[Scripts that build scenes]
**********

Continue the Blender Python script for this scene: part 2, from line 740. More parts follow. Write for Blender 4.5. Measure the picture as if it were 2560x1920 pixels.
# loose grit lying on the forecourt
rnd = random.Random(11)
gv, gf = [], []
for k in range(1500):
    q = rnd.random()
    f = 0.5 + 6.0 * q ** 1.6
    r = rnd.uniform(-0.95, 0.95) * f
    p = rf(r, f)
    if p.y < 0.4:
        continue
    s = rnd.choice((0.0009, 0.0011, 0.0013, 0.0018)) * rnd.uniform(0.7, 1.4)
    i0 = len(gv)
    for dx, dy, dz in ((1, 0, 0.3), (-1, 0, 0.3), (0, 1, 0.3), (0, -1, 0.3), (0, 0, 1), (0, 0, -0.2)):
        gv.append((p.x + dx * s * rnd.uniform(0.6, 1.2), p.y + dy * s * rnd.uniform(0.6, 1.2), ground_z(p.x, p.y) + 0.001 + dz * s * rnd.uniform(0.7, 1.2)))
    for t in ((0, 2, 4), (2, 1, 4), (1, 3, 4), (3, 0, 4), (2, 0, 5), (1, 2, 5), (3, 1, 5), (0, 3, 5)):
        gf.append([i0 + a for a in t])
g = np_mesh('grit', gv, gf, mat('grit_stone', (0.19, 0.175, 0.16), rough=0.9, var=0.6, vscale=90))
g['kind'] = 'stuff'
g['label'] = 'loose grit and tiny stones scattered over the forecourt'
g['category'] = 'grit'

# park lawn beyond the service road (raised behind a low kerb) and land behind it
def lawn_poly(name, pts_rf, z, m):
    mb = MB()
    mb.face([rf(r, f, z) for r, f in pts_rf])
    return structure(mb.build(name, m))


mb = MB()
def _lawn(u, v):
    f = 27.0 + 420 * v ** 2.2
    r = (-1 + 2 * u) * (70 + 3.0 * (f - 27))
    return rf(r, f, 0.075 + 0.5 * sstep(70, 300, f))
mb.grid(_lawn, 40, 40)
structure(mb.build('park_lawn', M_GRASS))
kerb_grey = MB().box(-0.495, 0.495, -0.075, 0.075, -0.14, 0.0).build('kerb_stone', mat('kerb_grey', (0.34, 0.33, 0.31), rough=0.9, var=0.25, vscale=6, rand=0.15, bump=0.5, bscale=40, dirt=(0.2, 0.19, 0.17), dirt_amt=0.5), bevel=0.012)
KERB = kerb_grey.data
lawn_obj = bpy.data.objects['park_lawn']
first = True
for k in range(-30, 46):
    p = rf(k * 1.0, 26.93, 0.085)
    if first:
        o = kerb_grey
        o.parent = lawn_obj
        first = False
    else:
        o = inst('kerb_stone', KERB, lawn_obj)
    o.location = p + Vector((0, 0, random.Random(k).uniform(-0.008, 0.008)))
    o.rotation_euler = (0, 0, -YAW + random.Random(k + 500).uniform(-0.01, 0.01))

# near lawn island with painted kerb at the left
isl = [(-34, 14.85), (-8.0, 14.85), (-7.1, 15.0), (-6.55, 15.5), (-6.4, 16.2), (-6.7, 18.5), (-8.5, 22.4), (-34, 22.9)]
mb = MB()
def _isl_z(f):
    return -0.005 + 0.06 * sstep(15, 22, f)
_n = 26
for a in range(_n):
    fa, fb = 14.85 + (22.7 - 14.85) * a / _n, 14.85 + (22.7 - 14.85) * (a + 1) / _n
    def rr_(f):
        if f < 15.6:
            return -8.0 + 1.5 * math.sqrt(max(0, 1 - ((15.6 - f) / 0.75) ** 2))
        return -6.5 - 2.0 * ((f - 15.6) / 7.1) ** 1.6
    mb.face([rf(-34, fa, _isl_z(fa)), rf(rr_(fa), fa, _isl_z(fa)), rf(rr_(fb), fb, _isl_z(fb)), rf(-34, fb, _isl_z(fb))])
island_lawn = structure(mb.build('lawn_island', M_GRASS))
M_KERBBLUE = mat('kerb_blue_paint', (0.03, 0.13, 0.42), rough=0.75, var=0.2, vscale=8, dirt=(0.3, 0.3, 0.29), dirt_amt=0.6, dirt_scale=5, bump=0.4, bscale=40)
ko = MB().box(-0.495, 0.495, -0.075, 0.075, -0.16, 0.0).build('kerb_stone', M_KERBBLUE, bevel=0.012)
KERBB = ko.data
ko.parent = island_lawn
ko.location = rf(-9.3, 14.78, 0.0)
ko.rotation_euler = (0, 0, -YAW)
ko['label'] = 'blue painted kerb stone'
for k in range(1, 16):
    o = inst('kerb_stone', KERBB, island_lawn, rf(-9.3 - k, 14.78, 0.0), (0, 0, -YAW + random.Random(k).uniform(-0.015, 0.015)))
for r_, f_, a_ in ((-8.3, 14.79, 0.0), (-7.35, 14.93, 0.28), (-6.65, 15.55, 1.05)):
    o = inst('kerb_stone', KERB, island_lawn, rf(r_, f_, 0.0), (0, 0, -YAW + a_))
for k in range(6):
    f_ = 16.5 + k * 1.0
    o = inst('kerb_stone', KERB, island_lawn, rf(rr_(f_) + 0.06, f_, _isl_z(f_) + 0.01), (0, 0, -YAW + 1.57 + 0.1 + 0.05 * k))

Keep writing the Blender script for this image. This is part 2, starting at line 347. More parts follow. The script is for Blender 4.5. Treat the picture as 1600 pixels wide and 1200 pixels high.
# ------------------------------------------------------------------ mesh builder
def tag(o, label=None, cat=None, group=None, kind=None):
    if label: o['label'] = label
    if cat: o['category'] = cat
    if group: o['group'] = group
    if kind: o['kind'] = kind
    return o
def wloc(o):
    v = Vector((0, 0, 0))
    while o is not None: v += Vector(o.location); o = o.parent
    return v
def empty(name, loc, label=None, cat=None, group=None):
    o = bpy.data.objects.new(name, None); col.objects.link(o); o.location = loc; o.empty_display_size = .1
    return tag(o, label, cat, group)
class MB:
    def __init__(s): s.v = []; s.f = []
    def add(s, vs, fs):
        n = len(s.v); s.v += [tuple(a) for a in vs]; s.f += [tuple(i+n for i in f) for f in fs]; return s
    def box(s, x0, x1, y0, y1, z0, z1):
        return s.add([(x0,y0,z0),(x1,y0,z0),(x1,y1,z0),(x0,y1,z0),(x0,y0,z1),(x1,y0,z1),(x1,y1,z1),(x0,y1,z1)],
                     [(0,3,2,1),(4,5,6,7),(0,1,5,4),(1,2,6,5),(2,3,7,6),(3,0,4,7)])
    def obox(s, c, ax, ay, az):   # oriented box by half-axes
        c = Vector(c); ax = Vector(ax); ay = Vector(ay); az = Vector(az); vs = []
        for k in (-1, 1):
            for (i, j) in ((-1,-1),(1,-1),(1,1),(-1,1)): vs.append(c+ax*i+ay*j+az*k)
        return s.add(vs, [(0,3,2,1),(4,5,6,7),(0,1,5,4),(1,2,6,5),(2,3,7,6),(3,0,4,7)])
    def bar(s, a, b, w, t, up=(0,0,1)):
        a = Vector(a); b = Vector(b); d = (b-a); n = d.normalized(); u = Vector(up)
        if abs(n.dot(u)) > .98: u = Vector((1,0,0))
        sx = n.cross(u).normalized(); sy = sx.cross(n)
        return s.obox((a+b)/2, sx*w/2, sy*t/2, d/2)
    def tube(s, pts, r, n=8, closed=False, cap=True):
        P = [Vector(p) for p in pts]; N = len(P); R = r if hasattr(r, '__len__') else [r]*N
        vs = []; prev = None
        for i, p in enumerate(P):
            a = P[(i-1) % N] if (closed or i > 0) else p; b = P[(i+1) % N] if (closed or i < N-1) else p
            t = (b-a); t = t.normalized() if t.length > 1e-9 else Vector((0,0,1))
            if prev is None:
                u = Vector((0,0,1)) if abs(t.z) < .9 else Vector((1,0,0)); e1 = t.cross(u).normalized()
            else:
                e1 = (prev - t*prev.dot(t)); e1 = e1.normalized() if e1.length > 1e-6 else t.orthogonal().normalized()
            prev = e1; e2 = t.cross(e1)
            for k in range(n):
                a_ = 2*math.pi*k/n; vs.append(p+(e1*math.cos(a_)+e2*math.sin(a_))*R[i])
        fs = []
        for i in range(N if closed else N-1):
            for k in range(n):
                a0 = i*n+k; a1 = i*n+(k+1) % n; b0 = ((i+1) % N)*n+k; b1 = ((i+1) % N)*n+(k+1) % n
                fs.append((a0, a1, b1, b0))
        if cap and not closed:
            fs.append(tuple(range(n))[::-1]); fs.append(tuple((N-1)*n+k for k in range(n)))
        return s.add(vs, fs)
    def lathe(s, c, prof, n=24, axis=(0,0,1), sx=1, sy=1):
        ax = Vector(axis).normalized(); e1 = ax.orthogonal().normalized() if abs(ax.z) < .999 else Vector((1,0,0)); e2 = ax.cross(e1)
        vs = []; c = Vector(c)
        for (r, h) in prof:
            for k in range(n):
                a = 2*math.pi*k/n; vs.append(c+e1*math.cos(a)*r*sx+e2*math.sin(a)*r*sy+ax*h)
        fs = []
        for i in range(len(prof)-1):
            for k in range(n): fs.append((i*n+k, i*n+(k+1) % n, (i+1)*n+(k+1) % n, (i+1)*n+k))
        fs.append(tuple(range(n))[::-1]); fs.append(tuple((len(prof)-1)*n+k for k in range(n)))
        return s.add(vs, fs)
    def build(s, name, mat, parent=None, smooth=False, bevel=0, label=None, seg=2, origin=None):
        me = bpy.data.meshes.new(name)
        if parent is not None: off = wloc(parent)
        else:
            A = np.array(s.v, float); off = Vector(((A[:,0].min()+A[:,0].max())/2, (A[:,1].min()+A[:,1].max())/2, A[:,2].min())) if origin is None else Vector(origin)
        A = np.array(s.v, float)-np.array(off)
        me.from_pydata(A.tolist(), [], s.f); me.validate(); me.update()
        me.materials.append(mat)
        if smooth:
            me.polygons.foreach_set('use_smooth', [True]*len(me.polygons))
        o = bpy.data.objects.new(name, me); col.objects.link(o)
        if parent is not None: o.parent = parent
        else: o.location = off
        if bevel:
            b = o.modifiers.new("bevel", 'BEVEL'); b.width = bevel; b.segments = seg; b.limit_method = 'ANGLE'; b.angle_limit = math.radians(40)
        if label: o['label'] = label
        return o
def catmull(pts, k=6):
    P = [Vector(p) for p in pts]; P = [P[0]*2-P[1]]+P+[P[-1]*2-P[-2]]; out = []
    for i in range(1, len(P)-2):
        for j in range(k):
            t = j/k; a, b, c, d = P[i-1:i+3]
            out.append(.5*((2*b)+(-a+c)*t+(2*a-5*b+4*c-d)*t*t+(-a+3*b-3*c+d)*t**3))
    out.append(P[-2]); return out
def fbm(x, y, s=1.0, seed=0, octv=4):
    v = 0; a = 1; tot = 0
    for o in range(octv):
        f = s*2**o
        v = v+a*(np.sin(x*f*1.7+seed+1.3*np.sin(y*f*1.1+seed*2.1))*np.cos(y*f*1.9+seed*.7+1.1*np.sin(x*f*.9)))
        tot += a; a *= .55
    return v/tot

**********

Pick out all lines from the data above in which the word "this" appears.

Continue the Blender Python script for this scene: part 2, from line 740. More parts follow. Write for Blender 4.5. Measure the picture as if it were 2560x1920 pixels.
Keep writing the Blender script for this image. This is part 2, starting at line 347. More parts follow. The script is for Blender 4.5. Treat the picture as 1600 pixels wide and 1200 pixels high.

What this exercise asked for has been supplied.